Thread: I'm challenged
View Single Post
Old 07-31-2006, 02:26 AM
  # 27 (permalink)  
paulmh
Member
 
paulmh's Avatar
 
Join Date: Jun 2006
Location: UK
Posts: 1,415
Thanks to all who replied.

"In recovery" is one of those really interesting places for someone who is interested in the human experience. There's a great deal going on - the paths of self-destructiveness that have taken people into recovery and the multiple ways that people have found to redeem themselves. In fact there seem to be as many ways to redemption as there are people, and ten times as many blind allies. There are all the stories of people who didn't make it, or who thought they had made it, or who thought they never could make it. For me it is an intense drama, but not one that I can easily remain detached from. And it is full of the unexpected. There are many stories which I have heard which continuously tell me that I do not know anything about anything, very much. That my framework of pigeonholes and categories for people is quite inadequate. But they, these stories, all have in common their humanity. I may have come to believe that I knew what the boundaries were to what it is to be human, but I have moved closer to admitting defeat over that one too - I don't know the extent of the human experience. And "in recovery" is that really demanding place where all the people who need redemption, and all their different ways of finding it, interfaces with all the stuff I don't know. The stuff I don't know is what I call G*d. So you ask me if I believe in G*d and I can honestly say I don't know. But I do believe in all the stuff that I don't know.
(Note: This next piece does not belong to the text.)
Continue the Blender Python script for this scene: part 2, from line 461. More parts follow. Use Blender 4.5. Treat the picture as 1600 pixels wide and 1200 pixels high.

In fact, I believe in all the stuff I don't know with all my heart! And I can truly say that I never used to. Sorry, that's an aside. All I can say is that when I came to believe in a power greater than myself - all the stuff that I don't know - nothing in the universe changed. Only this human shifted, just a little. But even in this little shift, lots more of what it is to be human in other people came into view - just enough so that I began to see that what had always appeared two-dimensional before was much much more than that, and hid much more than it displayed, so making me see that I knew less than I thought, and my frameworks were not comprehensive or anything like it. And the only thing I could truly know, if I was diligent enough, was myself. And often, the only way we catch sight of ourselves is in the brief reflection back from others, as in a shop window.

Bit of a ramble. I am a human, and nothing that is of humanity is of disinterest to me.